The only exception to this provision is Evidence Code § 788, which allows introduction of a witness’s felony convictions for impeachment purposes. Assuming there is no felony conviction attached to the illegal entry and use of false documents, the only relevance to the trial would be for character evidence, and the only purpose for which the defendants may seek to introduce this evidence is to attack the plaintiff’s credibility. Pursuant to Evidence Code §§ 787 and 788, such evidence is inadmissible.

 

CONCLUSION

 

Under the Rodriguez decision, the undocumented plaintiff in a personal injury case can be severely hamstrung in presenting future loss of earning capacity. It is a simple question of exchange rates, dollars vs. pesos. However, Rodriguez shows how the undocumented plaintiff can overcome the presumption that wage loss will be pegged to the currency of the country of origin.

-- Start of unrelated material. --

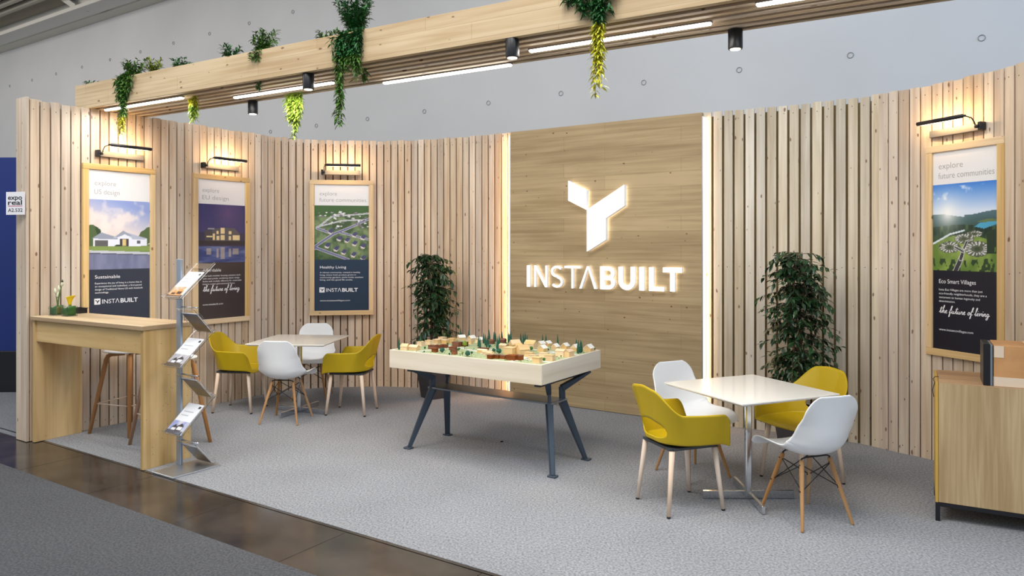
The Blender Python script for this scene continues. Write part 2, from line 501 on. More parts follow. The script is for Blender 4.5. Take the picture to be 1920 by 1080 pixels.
# ------------------------------------------------------------------ floors
def poly_slab(name, pts, z0, z1, mat):
    mb = MB(); k = len(pts)
    mb.v = [Vector((x, y, z1)) for x, y in pts] + [Vector((x, y, z0)) for x, y in pts]
    mb.face(range(k), [(x, y) for x, y in pts]); mb.face([k + i for i in range(k)][::-1])
    for i in range(k):
        j = (i + 1) % k
        mb.face([j, i, k + i, k + j])
    return mb.build(name, mat)
def UN(a, n): p = U * a + V * n; return (p.x, p.y)     # floor coordinates along / across the stand edge
def carpet(name, c0, c1, sc=420, big=1.5, bigamt=.06):
    m, nt, b = new_mat(name); lk = nt.links.new
    b.inputs['Roughness'].default_value = .95; b.inputs['Specular IOR Level'].default_value = .1
    tc = N(nt, 'ShaderNodeTexCoord')
    n = N(nt, 'ShaderNodeTexNoise'); n.inputs['Scale'].default_value = sc; n.inputs['Detail'].default_value = 2; lk(tc.outputs['Object'], n.inputs['Vector'])
    n2 = N(nt, 'ShaderNodeTexNoise'); n2.inputs['Scale'].default_value = 75; n2.inputs['Detail'].default_value = 3; lk(tc.outputs['Object'], n2.inputs['Vector'])
    ad = N(nt, 'ShaderNodeMixRGB'); ad.inputs['Fac'].default_value = .6; lk(n.outputs['Fac'], ad.inputs[1]); lk(n2.outputs['Fac'], ad.inputs[2])
    r = N(nt, 'ShaderNodeValToRGB'); r.color_ramp.elements[0].position = .37; r.color_ramp.elements[1].position = .63
    r.color_ramp.elements[0].color = c0; r.color_ramp.elements[1].color = c1
    lk(ad.outputs['Color'], r.inputs['Fac'])
    n3 = N(nt, 'ShaderNodeTexNoise'); n3.inputs['Scale'].default_value = big; n3.inputs['Detail'].default_value = 4; lk(tc.outputs['Object'], n3.inputs['Vector'])
    mr = N(nt, 'ShaderNodeMapRange'); mr.inputs['From Min'].default_value = .3; mr.inputs['From Max'].default_value = .7
    mr.inputs['To Min'].default_value = 1 - bigamt; mr.inputs['To Max'].default_value = 1 + bigamt; lk(n3.outputs['Fac'], mr.inputs['Value'])
    hv = N(nt, 'ShaderNodeHueSaturation'); lk(mr.outputs[0], hv.inputs['Value']); lk(r.outputs['Color'], hv.inputs['Color'])
    lk(hv.outputs['Color'], b.inputs['Base Color'])
    bp = N(nt, 'ShaderNodeBump'); bp.inputs['Strength'].default_value = .3; bp.inputs['Distance'].default_value = .002
    lk(n.outputs['Fac'], bp.inputs['Height']); lk(bp.outputs['Normal'], b.inputs['Normal'])
    return m
M_CARPET = carpet('stand_carpet', rgb(108, 109, 113), rgb(164, 166, 170))
M_AISLE = carpet('aisle_carpet', rgb(66, 67, 70), rgb(98, 99, 102))
m, nt, b = new_mat('dark_stone_tile'); lk = nt.links.new
tc = N(nt, 'ShaderNodeTexCoord')
n = N(nt, 'ShaderNodeTexNoise'); n.inputs['Scale'].default_value = 2.2; n.inputs['Detail'].default_value = 6; lk(tc.outputs['Object'], n.inputs['Vector'])
r = N(nt, 'ShaderNodeValToRGB'); r.color_ramp.elements[0].position = .35; r.color_ramp.elements[1].position = .7
r.color_ramp.elements[0].color = rgb(46, 42, 39); r.color_ramp.elements[1].color = rgb(78, 69, 62)
lk(n.outputs['Fac'], r.inputs['Fac']); lk(r.outputs['Color'], b.inputs['Base Color'])
n2 = N(nt, 'ShaderNodeTexNoise'); n2.inputs['Scale'].default_value = 7; n2.inputs['Detail'].default_value = 8; lk(tc.outputs['Object'], n2.inputs['Vector'])
mr = N(nt, 'ShaderNodeMapRange'); mr.inputs['To Min'].default_value = .04; mr.inputs['To Max'].default_value = .26; lk(n2.outputs['Fac'], mr.inputs['Value'])
lk(mr.outputs[0], b.inputs['Roughness']); b.inputs['Specular IOR Level'].default_value = .6
M_TILE = m

struct(poly_slab('floor', [UN(-7.1, 3.16), UN(6.5, 3.16), UN(6.5, 8.0), UN(-7.1, 8.0)], -.03, 0, M_CARPET), 'light grey fleece carpet of the exhibition stand', 'floor')
struct(poly_slab('floor_neighbour', [UN(-30, 3.08), UN(-7.115, 3.08), UN(-7.115, 8.0), UN(-30, 8.0)], -.03, -.002, carpet('neighbour_carpet', rgb(104, 106, 112), rgb(140, 143, 150))), 'grey carpet of the next stand beyond the wall end', 'floor')
struct(poly_slab('floor_aisle', [UN(-30, -9), UN(12, -9), UN(12, 2.63), UN(-30, 2.63)], -.03, -.001, M_AISLE), 'dark grey aisle carpet in the left foreground', 'floor')
mb = MB()
x = -30.25
while x < 12:                                       # one slab of stone after another, thin open joints
    for (n0, n1) in ((2.635, 3.135),):
        mb.box(U * (x + .5) + V * (n0 + n1) / 2 + Vector((0, 0, -.02)), (.996, n1 - n0, .03), MU, bev=.001)
    x += 1.0
mb.box(U * -9 + V * 3.147 + Vector((0, 0, -.012)), (42, .02, .02), MU)
struct(mb.build('floor_tiles', M_TILE), 'glossy dark stone tile strip between the two carpets', 'floor')

# ------------------------------------------------------------------ hall wall and roof edge behind
mb = MB()
mb.box(U * -9 + V * 8.15 + Vector((0, 0, 3.2)), (42, .3, 6.46), MU, tint=.5)
struct(mb.build('wall_hall', M_WALLH), 'tall pale concrete hall wall rising behind the slatted stand', 'wall')
mb = MB()
for row, (z, a0, cnt) in enumerate(((3.62, -.11, 26), (5.51, -.66, 26))):
    for k in range(cnt):
        c = U * (a0 - 1.105 * k) + V * 7.995 + Vector((0, 0, z))
        mb.tube([c + U * (.028 * math.cos(a * PI / 6)) + Vector((0, 0, .028 * math.sin(a * PI / 6))) for a in range(12)], .004, seg=5, closed=True)
struct(mb.build('trim_1', M_RING), 'rows of round formwork marks in the concrete hall wall', 'wall')
M_CEILG = plain('ceiling_grey', rgb(212, 210, 204), .7)
M_CEILD = plain('ceiling_deck', rgb(176, 170, 156), .7)
mb = MB()
mb.box(U * -12 + V * 7.87 + Vector((0, 0, 6.40)), (36, .25, .1), MU)
struct(mb.build('trim_2', plain('ledge_beige', rgb(206, 202, 190), .8)), 'beige ledge along the top of the concrete hall wall', 'trim')
mb = MB()
mb.box(U * -12 + V * 7.46 + Vector((0, 0, 6.36)), (36, .44, .03), MU)
mb.box(U * -12 + V * 7.25 + Vector((0, 0, 6.33)), (36, .03, .06), MU)
mb.box(U * -12 + V * 7.62 + Vector((0, 0, 6.62)), (36, .04, .5), MU)
struct(mb.build('ceiling_beam', M_CEILG), 'grey steel girder running along the hall wall below the roof', 'beam')
mb = MB()
mb.box(U * -12 + V * 5.3 + Vector((0, 0, 6.72)), (36, 4.9, .05), MU)
for k in range(17):
    mb.box(U * -12 + V * (7.02 - k * .24) + Vector((0, 0, 6.62)), (36, .13, .10), MU, bev=.025)
struct(mb.build('ceiling', M_CEILD), 'ribbed steel roof deck of the hall at top left', 'ceiling')
mb = MB()
mb.bar((-8.50, 14.55, 6.42), (-9.9, 15.3, 7.3), .30, .10)
mb.bar((-8.28, 14.47, 6.42), (-9.6, 15.2, 7.3), .04, .24)
tag(mb.build('roof_strut', M_CEILG), 'grey diagonal steel strut meeting the roof girder at top left', 'strut')
mb = MB()
mb.tube([(-8.18, 14.55, 6.40), (-8.14, 14.55, 6.60), (-8.16, 14.55, 6.95)], .025, seg=8)
mb.box((-8.1, 14.45, 6.42), (.25, .16, .14), bev=.03)
tag(mb.build('cable_clamp', plain('clamp_grey', rgb(150, 150, 146), .6)), 'small grey clamp with a pipe hanging beside the roof strut', 'clamp')

# neighbouring stand: blue partition
t = thing('blue_partition', 'dark blue partition wall of the next stand, at the far left edge', 'partition', (-6.6, 8.7, 0))
mb = MB(); mb.box((0, 0, 1.62), (2.9, .08, 2.28), bev=.004); mb.build('panel', plain('blue_paint', rgb(8, 38, 110), .5, noise=.1, nscale=1), t)
mb = MB(); mb.box((0, 0, .24), (2.9, .10, .48), bev=.004); mb.build('plinth', M_BLACKP, t)

# ------------------------------------------------------------------ logo panel
PL = Vector((-.018, 8.27, 0)); PW = ((Vector((1.82, 7.06, 0)) - PL).length)
t = thing('sign_panel', 'tall smooth spruce board panel carrying the lit white sign', 'panel', PL, ANG_U)
mb = MB()
mb.box((PW / 2, .06, 1.50), (PW, .12, 2.99), grain=0, bev=.001)
mb.build('board', M_PANEL, t)
mb = MB(); mb.box((PW / 2, .07, .012), (PW - .01, .10, .024)); mb.build('shadow_plinth', M_BLACKP, t)
def led_strip(x, lab, sgn, nm):
    t = thing('led_strip', lab, 'light strip', PL + U * x, ANG_U, None)
    mb = MB(); mb.box((sgn * .006, .03, 1.49), (.012, .05, 2.94)); mb.build('profile', M_ALU, t)
    mb = MB(); mb.box((sgn * .017, .03, 1.49), (.010, .045, 2.92), bev=.003); mb.build('diffuser', M_LEDW, t)
    l = bpy.data.lights.new('strip_glow', 'AREA'); l.shape = 'RECTANGLE'; l.size = .04; l.size_y = 2.9; l.energy = 11; l.color = (1, .50, .20)
    o = bpy.data.objects.new('strip_glow', l); COL.objects.link(o); o.parent = t
    o.location = (sgn * .035, .05, 1.5)
    o.rotation_euler = Matrix((Vector((0, sgn, 0)) if sgn > 0 else Vector((0, -1, 0)), Vector((0, 0, 1)), Vector((-sgn, 0, 0)))).transposed().to_euler()
    if sgn < 0: o.rotation_euler = (Vector((-1, 0, 0))).to_track_quat('-Z', 'Y').to_euler()
    else: o.rotation_euler = (Vector((1, 0, 0))).to_track_quat('-Z', 'Y').to_euler()
led_strip(0, 'warm vertical light strip on the hidden left side of the sign panel', -1, 'l')
led_strip(PW, 'bright warm vertical light strip on the right edge of the sign panel', 1, 'r')

def on_panel(px, py, off=.065):                     # photograph pixel -> (x, z) on the sign face
    P0 = PL - V * off
    dx = (px - 960) / F_PX
    # (dx*Y, Y) . V = P0 . V
    Y = P0.dot(V) / (dx * V.x + V.y)
    p = Vector((dx * Y, Y, 0))
    return ((p - PL).dot(U), CAM_H - (py - HOR) / F_PX * Y)
C = lambda x, y: on_panel(970 + x / 4.321, 320 + y / 4.321)
t = thing('emblem_sign', 'glowing white Y-shaped emblem mounted on the spruce panel', 'sign', PL, ANG_U)
p = [C(415, 82), C(565, 160), C(562, 320), C(417, 242)]
xm = C(565, 300)[0]
def col(ps): return [(x, z) for x, z in ps][::-1]
zt = lambda X, Y: C(X, Y)
lx = C(415, 82)[0]; mx_ = C(566, 300)[0]; rx = C(868, 200)[0]; sx_ = C(718, 400)[0]
mb = MB(); mb.prism([(lx, C(415, 242)[1]), (mx_ - .004, C(562, 320)[1] + .004), (mx_ - .004, C(570, 158)[1]), (lx, C(415, 82)[1])], -.075, -.022, side=1, back=2)
mb.build('wing', [M_SIGN, M_SIGNS, M_SIGNB], t)
mb = MB(); mb.prism([(mx_, C(568, 655)[1]), (sx_, C(718, 560)[1]), (sx_, C(718, 385)[1]), (rx, C(868, 285)[1]), (rx, C(868, 115)[1]), (mx_, C(565, 318)[1])], -.075, -.022, side=1, back=2)
mb.build('stem', [M_SIGN, M_SIGNS, M_SIGNB], t)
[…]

With the relaxed burden of proof, a long-term undocumented plaintiff with a good work record, solid standing in the community and family ties here is well positioned to argue that they "might succeed" in the pre-trial hypothetical proceeding to suspend deportation. Nonetheless, know the status of current immigration reform legislation so the trial court will be put in the awkward position of denying "legal" status for the purposes of trial only to have federal law grant such status in the future. Lastly, prepare for two trials: have experts who can maximize pre-injury earnings in the country of origin versus the lower post-injury earnings in the origin country.

 

Notes

1 For purposes of this article, it is assumed plaintiff is subject to deportation. You should consider stipulating to deportability if there is no basis to dispute the issue.

 

2 These sections list those offenses for which a person is per se not eligible for suspension of deportation. All of these provisions deal with convictions for various felonies ranging from crimes of moral turpitude, drug possession, prostitution, treason, and other heinous crimes.

 

3 It is important to put on the record that all evidence being presented and admitted in this pre-trial motion is for the motion only and is not to be considered in the case before the jury unless it is later offered and admitted into evidence.

 

4 Be careful here of proving too much because such an application may result in an unfavorable decision, thereby seriously undercutting plaintiff’s claim.

 

5 Each declarant needs to be prepared to testify in court. 6 The successor statute to 8 U.S.C section 1254.